ORINEWS.id – Perdana Menteri Malaysia Anwar Ibrahim membantah dirinya menyembunyikan dokumen penahanan mantan Perdana Menteri Najib Razak. Anwar menyebut dokumen penahanan Razak berada di Jaksa Agung.
Dalam pernyataan resminya, Anwar Ibrahim menjelaskan bahwa dokumen yang berisikan kemungkinan Najib menjalani sisa hukumannya dalam tahanan rumah, tidak dibahas selama pertemuan dengan Dewan Pengampunan pada tahun 2023.
“Setelah dokumen itu dikirim, terjadi pergantian Yang di-Peruan Agong dan Jaksa Agung menyerahkan dokumen itu ke istana untuk memungkinkan Baginda Sulta Ibrahim, Raja Malaysia, mengambil keputusan,” kata Anwar, dikutip The Star, Minggu (12/1/2025).
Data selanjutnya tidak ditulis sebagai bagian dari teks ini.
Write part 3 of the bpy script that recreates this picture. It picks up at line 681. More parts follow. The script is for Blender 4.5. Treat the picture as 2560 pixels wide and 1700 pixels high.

Lalu, kata Anwar, dokumen itu kemudian dikirimkan kepada Jaksa Agung dan bukan kepada dirinya ataupun anggota Dewan Pengampunan lainnya. Anwar menuturkan pada tahun 2023, ia menjabat sebagai Menteri Wilayah Federal dan menghadiri pertemuan dengan Menteri di Departemen Perdana Menteri untuk wilayah federal.
“Dalam pertemuan itu, masalah ini (dokumen) tidak diutarakan ketika saya hadir, dan juga tidak diutarakan ketika Dr. Zaliha Mustafa (Menteri di Departemen Perdana Menteri Wilayah Federal) ada di sana,” katanya.
“Itulah kenyataannya, tidak ada yang disembunyikan,” tegasnya menambahkan.
Pernyataan itu dikeluarkan oleh Anwar Ibrahim setelah dirinya memilih untuk bungkam atas kebohongan dan fitnah yang beredar belakangan. Ia mengaku sudah menahan diri untuk tidak mengomentari persoalan dokumen kerajaan karena hal itu berada di bawah yurisdiksi absolut Raja saat ini, Sultah Ibrahim.
Selain itu, Anwar juga mengatakan bahwa kasus Najib Razak sudah peranh diajukan banding sebelumnya. Ia pun membawa dokumen itu kepada Dewan Pengampunan untuk kemudian ditinjau lebih lanjut.
“Dalam kasus Datuk Seri Najib, banding telah diajukan, dan saya membawanya (agenda) dalam pertemuan (Dewan Pengampunan) tahun lalu untuk ditinjau (oleh Yang di-Pertuan Agong ke-16) dengan menyampaikan semua laporan terkait,” jelasnya.
Sebelumnya, Menteri Komunikasi Fahmi Fadzil yang juga juru bicara pemerintah mengatakan, pemerintah membutuhkan waktu untuk mengakui keberadaan addendum kerajaan tersebut karena harus mengikuti proses hukum di pengadilan.
Senin lalu, Pengadilan Banding mengizinkan Najib untuk memulai proses peninjauan kembali yudisial guna memaksa pemerintah dan enam pihak lainnya untuk mengonfirmasi keberadaan adendum kerajaan.
Addendum kerajaan tersebut diyakini telah disetujui oleh Sultan Abdullah, yang memungkinkan Najib, yang dihukum karena menggelapkan RM42 juta (Rp151 miliar) dari SRC International Sdn Bhd untuk menjalani sisa hukuman penjaranya dalam tahanan rumah.